The boys wanted to chase the pigs, but Mr. Barnman discouraged it.  He explained that, when the pigs get upset and start running, they don’t pay attention and are likely to run into the feed bin or even the walls of their pen.   If they start running, he said, they were too likely to injure themselves.  A limping pig can’t show.  

Ryan had the good sense to wear his “pig boots”, special rubber boots for wading in the pigpen.  I forgot about the muck and wore my tennis shoes.  I was confident I could stay out of the mud and manure.  After all, it was Ryan’s pig.  I would just watch from the side.  I was careful with every step.  Ryan waded right in, confident he would avoid all the “smelly spots”.  Almost immediately, Ryan’s new pig rooted with her snout in the mud, then headed straight for Ryan.  She nuzzled him with her nose, smearing his leg with mud.  

When we climbed back into the car to head home, I smelled a familiar essence.  “Ryan, one of us smells like pig.  I can’t believe we smell like pigs already.  Did you step in the pig manure?” I asked.  “No, it must have been you,” he insisted.  Once home, we both checked our boots, but they all looked fairly clean.  Regardless, after only a few minutes with the pigs, we smelled just like them. 

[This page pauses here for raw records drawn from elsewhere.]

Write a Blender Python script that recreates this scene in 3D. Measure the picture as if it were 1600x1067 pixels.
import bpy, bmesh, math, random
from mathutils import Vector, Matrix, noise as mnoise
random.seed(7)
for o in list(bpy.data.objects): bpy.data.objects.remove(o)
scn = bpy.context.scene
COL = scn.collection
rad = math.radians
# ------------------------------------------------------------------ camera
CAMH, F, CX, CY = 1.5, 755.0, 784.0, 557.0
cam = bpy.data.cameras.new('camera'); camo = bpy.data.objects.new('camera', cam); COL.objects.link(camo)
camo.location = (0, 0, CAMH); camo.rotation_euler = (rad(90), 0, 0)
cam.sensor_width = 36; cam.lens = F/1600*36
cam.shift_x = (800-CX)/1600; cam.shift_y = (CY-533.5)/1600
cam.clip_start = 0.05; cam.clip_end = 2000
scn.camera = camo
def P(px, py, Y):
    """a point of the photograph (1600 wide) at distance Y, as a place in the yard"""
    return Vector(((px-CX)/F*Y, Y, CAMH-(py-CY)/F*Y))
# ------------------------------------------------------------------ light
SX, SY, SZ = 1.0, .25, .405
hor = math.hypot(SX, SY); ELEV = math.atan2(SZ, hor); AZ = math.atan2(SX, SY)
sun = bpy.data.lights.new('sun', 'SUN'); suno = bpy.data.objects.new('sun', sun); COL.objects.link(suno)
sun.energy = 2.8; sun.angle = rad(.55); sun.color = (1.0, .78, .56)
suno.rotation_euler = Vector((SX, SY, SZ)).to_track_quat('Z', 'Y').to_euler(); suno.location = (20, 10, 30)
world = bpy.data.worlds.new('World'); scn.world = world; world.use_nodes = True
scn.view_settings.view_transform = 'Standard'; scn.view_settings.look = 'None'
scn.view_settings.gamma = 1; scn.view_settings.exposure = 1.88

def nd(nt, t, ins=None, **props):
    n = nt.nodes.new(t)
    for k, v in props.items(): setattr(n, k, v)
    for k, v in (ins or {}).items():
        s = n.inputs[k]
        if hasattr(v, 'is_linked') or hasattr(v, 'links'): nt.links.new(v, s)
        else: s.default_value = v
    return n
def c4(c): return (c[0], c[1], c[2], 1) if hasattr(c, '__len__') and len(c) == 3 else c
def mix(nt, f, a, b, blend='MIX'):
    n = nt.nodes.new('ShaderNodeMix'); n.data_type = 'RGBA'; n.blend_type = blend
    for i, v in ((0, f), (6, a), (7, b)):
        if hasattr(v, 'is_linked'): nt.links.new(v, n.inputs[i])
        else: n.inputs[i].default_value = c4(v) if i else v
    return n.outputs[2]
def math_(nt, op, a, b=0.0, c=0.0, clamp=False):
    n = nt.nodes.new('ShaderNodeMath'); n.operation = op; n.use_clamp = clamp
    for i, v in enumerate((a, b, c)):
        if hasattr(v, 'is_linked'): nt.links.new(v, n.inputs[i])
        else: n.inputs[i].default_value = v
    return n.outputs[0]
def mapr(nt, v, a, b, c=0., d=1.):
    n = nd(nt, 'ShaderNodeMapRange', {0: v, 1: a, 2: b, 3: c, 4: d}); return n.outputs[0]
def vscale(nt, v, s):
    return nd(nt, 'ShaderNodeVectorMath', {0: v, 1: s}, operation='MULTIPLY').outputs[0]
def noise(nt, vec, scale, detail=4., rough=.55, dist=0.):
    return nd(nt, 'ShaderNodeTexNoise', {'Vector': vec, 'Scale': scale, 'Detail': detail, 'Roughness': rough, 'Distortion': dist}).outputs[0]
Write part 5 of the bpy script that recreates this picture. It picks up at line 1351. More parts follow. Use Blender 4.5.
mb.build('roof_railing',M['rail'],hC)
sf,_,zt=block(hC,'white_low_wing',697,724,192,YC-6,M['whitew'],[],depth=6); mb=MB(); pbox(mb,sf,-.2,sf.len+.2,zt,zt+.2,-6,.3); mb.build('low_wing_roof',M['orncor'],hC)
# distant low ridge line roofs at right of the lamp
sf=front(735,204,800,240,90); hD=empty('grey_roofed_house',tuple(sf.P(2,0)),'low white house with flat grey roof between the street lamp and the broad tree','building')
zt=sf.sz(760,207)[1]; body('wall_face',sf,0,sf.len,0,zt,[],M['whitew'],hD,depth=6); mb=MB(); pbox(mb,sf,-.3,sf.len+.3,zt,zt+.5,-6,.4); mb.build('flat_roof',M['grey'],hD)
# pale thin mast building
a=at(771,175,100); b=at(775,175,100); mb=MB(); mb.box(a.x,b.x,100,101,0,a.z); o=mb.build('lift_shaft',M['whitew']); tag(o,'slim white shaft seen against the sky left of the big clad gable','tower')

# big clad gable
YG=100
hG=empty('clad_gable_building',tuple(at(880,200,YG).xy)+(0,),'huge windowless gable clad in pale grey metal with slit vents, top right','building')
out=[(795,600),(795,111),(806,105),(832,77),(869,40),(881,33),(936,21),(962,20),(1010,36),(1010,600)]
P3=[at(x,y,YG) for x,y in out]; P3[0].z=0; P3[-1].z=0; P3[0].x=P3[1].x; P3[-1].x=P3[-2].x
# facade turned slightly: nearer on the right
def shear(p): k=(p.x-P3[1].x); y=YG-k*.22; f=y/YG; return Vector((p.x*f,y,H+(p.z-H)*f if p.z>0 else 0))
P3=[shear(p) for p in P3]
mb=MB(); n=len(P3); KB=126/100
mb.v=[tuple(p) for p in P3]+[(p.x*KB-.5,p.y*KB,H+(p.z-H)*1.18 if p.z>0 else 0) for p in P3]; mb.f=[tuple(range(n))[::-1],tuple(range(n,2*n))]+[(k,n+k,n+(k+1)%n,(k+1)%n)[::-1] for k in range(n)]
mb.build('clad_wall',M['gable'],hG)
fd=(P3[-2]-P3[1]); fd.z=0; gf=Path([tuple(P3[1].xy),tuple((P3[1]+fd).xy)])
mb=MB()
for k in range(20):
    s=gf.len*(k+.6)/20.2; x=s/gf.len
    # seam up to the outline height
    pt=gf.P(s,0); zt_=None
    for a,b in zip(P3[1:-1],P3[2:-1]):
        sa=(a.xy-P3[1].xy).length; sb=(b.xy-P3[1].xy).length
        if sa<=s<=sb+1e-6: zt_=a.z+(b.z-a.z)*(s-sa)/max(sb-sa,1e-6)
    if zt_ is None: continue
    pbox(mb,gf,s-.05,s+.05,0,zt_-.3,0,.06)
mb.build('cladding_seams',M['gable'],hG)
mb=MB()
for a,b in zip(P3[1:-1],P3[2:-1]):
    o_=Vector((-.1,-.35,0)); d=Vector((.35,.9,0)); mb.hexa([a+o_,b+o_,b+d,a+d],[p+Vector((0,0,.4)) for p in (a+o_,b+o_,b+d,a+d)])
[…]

We had been showing pigs for a while, but we learned some important things that evening.  Pigs respond in kind to the care they receive.  Generally speaking, a piglet that is treated with kindness is a pretty nice piglet. Pigs like to share their dirt. That's why Ryan's pig nuzzled him with her muddy snout. She was just sharing her fun.  If you want to go in the pigpen without getting dirty, you have to plan ahead or you will be as pungent as the pigs when you leave.

There was another boy once who had a very nice home, but thought big city life was pretty exciting.  He found, however, that it didn't work out quite as well as he expected.  In fact, that big fancy life of his turned out to be a kind of pigpen.  Everyone was eager to share the "dirt" they had learned to enjoy. It started nice but ended up a stinky mess.  Before long, he wasn't just as bad as his friends, he was in a real pigpen himself, wishing he could eat what the pigs were eating.  In that pigpen, he came to his senses, made a quick 180 and headed back home.  He must have smelled like the pigs.  Phew!  They smell bad, and he did too, but his dad loved wayward boys like Mr. Barnman's brother loved little piglets.  He responded with such kindness that the stinky boy felt welcomed and loved.

There is a lesson in the pigpen for all of us.  We may not end up there because we have chosen a stinky lifestyle, or because we have run out of other options, but at some point we all want what we don't have enough to make some pretty bad decisions that can get us in trouble.  Most of us will have at least a little time in a pigpen of our own making.  What I hope we will always have is someone clean who is waiting to welcome us back with open arms and a warm heart.  For those of us on the other side of the pigpen, may we always be the clean one with the warm heart and the widespread arms.  That's who I want to be. What about you?